US spying programmes are being used by British spies to snoop on UK email accounts…

COVERT INTELLIGENCE GATHERING ON UK CITIZENS

British spies and intelligence agents have had access to a US government programme that monitors the web activity of millions of Britons.

Secret documents published suggest the US National Security Agency (NSA) has direct access to data held by internet giants including Microsoft, Google, Yahoo, Facebook, YouTube, Skype and Apple.

The documents – which appear to be slides from a training presentation for intelligence agents – suggest the agency can access email, photographs, social network information, chat records and other ‘stored data’ held by the companies, as part of its ‘Prism’ project.

They also suggest that the British government’s listening centre, GCHQ, has had access to the system since at least June 2010. During this period the project generated nearly 200 intelligence reports. It is unclear whether other agencies, such as MI5 and MI6, were also involved, meaning the true extent of the snooping could be higher.

A spokesperson for GCHQ said:

… We do not comment on intelligence matters… (but) our work is carried out in accordance with strict legal and policy framework.

Privacy campaigners warned that the revelations suggested the creation of a ‘Snooper’s Charter by the back door’. They come after a proposed plan to pay internet companies to collate user data from UK computers was dropped only last month in face of opposition from Conservative backbenchers and Liberal Democrats.

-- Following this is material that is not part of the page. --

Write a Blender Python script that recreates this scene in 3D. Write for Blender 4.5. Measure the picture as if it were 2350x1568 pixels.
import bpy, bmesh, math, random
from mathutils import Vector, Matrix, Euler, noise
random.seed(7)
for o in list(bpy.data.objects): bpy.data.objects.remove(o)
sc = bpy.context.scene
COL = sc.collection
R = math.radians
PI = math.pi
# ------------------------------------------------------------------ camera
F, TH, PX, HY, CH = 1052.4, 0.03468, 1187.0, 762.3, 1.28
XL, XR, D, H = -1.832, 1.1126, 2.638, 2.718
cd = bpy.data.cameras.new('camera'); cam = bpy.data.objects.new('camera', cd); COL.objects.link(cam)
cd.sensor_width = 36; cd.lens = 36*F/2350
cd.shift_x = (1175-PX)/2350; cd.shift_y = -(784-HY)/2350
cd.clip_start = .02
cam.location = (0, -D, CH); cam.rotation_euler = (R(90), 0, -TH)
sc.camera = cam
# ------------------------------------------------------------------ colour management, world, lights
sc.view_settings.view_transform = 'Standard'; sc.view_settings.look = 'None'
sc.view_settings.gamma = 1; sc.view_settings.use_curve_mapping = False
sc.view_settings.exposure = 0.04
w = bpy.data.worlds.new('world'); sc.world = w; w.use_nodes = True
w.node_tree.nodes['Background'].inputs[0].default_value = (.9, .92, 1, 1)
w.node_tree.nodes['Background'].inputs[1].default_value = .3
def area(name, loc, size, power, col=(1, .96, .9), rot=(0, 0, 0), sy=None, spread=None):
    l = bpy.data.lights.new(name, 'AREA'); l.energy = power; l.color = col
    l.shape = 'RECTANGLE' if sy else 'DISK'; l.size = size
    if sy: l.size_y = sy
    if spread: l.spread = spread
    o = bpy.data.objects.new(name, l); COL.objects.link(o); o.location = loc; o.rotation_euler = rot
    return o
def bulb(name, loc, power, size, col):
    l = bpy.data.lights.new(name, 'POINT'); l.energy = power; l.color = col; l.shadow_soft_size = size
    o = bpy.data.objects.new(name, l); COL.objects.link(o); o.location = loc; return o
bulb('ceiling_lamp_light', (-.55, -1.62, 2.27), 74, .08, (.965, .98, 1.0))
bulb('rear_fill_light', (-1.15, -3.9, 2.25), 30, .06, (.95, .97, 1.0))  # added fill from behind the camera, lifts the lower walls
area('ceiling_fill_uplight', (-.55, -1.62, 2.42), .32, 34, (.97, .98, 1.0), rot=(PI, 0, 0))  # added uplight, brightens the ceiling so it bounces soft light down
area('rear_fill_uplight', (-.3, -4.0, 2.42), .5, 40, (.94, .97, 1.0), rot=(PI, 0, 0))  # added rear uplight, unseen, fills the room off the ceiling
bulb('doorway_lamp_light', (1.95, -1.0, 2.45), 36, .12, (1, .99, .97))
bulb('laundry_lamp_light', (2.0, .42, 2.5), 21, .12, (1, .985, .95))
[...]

Labour has called on David Cameron to come clean to MPs on the extent of Britain’s role. Yvette Cooper MP, Shadow Home Secretary, said:

… In light of these reports, the Prime Minster should brief the Intelligence and Security Committee (ISC) on what ministers know and should ask the ISC to report on the UK’s relationship with the Prism programme, the nature of intelligence being gathered, the extent of UK oversight by ministers and others, and the level of safeguards and compliance with the law.

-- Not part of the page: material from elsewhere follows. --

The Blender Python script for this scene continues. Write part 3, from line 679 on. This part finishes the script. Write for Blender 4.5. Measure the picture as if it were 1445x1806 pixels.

The Guardian, a London based newspaper, said it has obtained slides from a whistleblowing intelligence officer worried about invasions of privacy.

Reports by the newspaper and The Washington Post suggested the FBI and the NSA can tap directly into the central servers of nine leading internet companies.

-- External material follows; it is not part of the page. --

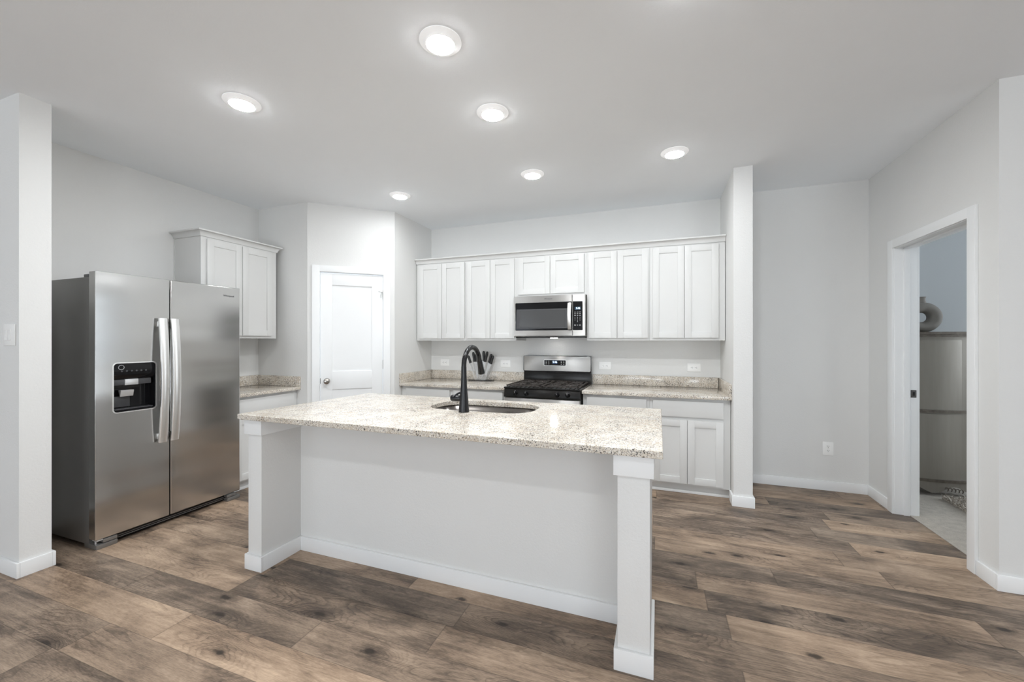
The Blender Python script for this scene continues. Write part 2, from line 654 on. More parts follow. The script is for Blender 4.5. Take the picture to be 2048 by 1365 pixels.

But a number of them, including Google, Apple, Yahoo and Facebook denied that the government had “direct access” to their servers.

Microsoft said it does not voluntarily participate in any government data collection and only complies ‘with orders for requests about specific accounts or identifiers’.

Yet one slide appears to be a timeline of when the companies began to participate in Prism, starting with Microsoft in September 2007 and ending with Apple in October 2012.

According to the reports, Prism was established under President George W Bush in 2007 and has grown ‘exponentially’ under President Obama.

The Director of US National Intelligence said that the law ensures that only ‘non-US persons outside the US are targeted’, raising the likelihood that Britons are among those captured in its net.

Revelations about the snooping programme follow separate reports about the NSA being allowed to collect all telephone user data from Verizon, one of the largest telephone firms in the US, for three months.